Abbott directs TEA to address teacher shortage

SAN ANTONIO (KTSA News) — Texas Governor Greg Abbott wants the Texas Education Agency to do something about the teacher shortage.

“Teachers play a critical role in the development and long-term success of our students. This task force should work diligently to ensure that best practices and resources for recruitment and retention are provided to districts to ensure the learning environment of Texas students is not interrupted by the absence of a qualified teacher,” Abbott wrote in a letter to the TEA.

Abbott made the directive on Monday, telling TEA Commissioner Mike Morath the department needs to create a task force to investigate the challenges teacher vacancies are causing for school districts, explore ways to address the shortage in addition to exploring “flexibility if certification, placement and hiring” of teachers.

Additionally, the governor wants the task force, which will include stakeholders and experts, to develop recommendations for regulatory and policy changes at the TEA.
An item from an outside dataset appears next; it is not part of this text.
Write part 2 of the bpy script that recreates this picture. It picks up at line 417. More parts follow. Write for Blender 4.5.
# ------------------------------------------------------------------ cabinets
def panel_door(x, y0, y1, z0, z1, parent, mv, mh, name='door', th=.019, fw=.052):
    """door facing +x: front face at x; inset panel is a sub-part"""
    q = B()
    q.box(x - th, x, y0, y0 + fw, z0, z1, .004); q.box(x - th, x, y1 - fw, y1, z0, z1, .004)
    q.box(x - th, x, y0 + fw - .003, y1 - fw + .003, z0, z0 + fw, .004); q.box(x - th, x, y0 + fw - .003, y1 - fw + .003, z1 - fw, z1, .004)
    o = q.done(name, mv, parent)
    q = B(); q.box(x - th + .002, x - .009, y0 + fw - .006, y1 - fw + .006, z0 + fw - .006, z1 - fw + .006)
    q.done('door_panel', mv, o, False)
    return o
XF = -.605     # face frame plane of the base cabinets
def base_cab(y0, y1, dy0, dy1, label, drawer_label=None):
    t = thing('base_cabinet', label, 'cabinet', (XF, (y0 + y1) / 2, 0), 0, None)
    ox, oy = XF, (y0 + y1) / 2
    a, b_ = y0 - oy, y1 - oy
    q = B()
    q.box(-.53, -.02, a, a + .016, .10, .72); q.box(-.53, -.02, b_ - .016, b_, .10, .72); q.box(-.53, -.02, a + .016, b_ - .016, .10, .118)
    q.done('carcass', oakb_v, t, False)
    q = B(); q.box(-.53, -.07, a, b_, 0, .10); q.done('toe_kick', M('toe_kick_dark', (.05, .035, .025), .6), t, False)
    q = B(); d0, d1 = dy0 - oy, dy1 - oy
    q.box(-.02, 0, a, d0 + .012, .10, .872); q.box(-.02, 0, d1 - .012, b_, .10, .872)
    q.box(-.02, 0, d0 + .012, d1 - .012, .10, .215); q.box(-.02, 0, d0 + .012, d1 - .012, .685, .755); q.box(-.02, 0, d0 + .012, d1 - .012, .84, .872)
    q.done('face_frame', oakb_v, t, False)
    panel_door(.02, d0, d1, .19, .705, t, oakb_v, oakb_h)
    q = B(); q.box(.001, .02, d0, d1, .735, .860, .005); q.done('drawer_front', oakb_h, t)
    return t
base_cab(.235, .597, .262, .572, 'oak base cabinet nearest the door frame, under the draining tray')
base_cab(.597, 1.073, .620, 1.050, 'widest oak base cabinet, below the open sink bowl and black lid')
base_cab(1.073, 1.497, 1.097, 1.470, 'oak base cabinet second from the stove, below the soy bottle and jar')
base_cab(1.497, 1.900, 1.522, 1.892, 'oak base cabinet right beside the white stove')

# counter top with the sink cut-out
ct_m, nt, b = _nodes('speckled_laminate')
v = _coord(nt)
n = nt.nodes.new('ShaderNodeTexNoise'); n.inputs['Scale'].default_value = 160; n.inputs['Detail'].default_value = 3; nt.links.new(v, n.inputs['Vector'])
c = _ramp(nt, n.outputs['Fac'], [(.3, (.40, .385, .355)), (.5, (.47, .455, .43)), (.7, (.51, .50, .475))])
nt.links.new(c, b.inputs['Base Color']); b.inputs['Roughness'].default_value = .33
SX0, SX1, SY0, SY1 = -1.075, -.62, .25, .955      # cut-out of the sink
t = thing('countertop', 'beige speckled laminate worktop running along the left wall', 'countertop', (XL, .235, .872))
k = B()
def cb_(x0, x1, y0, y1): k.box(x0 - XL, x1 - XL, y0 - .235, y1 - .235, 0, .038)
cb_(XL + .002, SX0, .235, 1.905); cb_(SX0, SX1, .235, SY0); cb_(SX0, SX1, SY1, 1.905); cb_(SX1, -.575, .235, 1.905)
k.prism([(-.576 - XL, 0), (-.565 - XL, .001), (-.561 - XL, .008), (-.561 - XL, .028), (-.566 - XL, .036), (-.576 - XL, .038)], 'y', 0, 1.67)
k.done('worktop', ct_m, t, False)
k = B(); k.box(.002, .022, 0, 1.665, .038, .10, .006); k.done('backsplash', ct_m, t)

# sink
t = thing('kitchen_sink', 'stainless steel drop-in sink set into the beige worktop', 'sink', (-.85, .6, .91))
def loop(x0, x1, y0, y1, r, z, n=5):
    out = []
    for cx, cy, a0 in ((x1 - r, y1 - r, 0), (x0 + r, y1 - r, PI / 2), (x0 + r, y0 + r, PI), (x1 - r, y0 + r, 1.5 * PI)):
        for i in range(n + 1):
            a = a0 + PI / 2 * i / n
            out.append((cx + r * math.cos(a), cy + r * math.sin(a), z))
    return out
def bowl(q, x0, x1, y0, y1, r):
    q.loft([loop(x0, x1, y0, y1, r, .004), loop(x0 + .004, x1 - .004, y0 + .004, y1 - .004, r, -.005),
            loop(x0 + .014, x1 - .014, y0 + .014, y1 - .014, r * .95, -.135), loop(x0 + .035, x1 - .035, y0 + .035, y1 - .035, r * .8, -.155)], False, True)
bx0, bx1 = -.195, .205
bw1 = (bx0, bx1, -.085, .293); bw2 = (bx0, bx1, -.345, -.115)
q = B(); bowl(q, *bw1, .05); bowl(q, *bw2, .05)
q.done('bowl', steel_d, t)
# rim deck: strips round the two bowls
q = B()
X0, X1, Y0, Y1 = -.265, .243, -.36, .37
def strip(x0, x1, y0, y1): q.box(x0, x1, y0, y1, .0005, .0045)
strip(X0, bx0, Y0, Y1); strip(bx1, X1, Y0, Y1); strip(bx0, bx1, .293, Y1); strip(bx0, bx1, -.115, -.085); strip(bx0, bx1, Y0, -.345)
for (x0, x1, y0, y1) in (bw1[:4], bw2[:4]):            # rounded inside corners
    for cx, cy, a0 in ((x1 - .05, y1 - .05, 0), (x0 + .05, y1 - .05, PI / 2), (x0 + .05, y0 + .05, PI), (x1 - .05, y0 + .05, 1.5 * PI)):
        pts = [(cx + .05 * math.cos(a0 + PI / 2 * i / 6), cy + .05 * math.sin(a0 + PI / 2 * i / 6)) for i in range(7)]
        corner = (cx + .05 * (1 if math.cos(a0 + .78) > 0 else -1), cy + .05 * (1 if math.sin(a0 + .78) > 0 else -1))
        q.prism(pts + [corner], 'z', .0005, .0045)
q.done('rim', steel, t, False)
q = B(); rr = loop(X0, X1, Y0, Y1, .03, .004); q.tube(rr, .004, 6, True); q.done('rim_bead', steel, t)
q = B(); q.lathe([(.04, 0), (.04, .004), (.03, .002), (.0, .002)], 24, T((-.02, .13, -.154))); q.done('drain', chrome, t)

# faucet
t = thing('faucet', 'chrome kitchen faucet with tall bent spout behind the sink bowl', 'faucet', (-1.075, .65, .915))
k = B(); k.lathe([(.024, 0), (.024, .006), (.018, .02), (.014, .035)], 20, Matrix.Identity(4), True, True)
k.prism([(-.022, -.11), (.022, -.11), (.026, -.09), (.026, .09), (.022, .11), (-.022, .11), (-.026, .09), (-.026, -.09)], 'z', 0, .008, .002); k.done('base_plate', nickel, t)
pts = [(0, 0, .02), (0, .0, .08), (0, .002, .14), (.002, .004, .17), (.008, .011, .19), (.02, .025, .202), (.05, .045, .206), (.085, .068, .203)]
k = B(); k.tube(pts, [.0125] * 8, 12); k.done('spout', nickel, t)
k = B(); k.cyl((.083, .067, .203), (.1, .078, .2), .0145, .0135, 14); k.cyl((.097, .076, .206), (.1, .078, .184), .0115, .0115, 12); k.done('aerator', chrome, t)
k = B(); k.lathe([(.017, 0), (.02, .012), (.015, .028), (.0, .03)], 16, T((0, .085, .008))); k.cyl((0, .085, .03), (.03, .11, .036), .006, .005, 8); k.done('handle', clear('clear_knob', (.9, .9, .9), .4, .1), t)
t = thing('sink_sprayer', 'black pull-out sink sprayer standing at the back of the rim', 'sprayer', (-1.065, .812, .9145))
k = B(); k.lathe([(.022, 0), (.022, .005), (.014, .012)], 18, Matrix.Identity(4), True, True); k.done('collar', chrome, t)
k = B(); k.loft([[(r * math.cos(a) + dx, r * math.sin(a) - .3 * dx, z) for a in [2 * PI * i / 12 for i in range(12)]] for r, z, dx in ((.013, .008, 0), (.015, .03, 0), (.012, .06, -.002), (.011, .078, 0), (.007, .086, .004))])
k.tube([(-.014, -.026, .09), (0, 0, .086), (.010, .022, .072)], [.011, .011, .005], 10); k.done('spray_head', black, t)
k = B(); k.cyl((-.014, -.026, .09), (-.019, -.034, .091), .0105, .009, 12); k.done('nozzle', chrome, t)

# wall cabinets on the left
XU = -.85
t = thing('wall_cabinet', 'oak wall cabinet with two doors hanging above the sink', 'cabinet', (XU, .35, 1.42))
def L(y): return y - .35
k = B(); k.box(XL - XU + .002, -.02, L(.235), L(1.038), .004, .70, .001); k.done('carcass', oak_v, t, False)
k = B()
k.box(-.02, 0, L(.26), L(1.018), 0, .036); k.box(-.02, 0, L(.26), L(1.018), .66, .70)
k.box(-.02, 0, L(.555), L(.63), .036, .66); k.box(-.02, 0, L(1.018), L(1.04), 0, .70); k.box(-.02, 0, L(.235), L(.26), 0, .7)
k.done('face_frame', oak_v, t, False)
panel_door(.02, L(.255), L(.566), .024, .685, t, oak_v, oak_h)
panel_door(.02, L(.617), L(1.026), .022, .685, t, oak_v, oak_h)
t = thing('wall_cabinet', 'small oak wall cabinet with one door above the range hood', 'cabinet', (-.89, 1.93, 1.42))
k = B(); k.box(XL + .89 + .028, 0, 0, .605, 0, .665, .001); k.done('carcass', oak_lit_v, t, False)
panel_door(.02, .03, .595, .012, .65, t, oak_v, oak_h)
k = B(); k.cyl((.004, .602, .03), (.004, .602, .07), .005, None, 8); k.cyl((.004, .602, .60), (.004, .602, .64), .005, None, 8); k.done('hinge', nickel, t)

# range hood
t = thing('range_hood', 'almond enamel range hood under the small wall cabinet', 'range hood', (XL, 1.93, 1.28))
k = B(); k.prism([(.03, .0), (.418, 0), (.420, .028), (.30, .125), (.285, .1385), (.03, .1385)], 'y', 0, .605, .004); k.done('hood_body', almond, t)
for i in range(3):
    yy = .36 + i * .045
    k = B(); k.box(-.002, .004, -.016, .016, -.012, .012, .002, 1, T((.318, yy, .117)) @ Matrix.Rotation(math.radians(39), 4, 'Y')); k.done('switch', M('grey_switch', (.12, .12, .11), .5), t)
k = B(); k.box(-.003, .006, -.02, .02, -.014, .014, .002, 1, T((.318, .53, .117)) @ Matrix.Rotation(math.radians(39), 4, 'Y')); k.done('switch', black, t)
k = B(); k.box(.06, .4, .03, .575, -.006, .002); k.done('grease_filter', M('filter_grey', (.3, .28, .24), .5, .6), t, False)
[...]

The Charles Butt Foundation surveyed 919 public school educators in a poll about Texas public education in 2021. The survey found that 68% of the teachers interviewed are considering leaving public education, a 10% jump from 2020.

According to the survey, poor pay and benefits were cited as the top single reason for teachers considering leaving the profession, followed by high levels of work-related stress, excessive workload/long hours and feeling undervalued.

The median salary recorded by respondents was $55,220. One in five of the teachers surveyed reported making less than $50,000 per year and 82% of teachers in this group feel they are being unfairly compensated.

The same poll showed that 53% of the respondents felt they have become less valued by election officials with 36% feeling less valued by Texans overall.

The survey also polled teachers about the perceived effectiveness of standardized STAAR testing and what they felt would be a better use of their time in the classroom otherwise.

87% of polled educators said they were either not so confident  (31%) or not at all confident (56%) that STAAR testing effectively measures how well a student learns. 83% of respondents said they felt they preparing for the standardized test “a bad use of instruction time.”

In an open-ended question, teachers said they would prefer to teach life schools, addressing learning loss. Teachers who responded favorably to standardized testing said the tested topics were important for students to learn as well as believing that testing taking is an important skill to learn.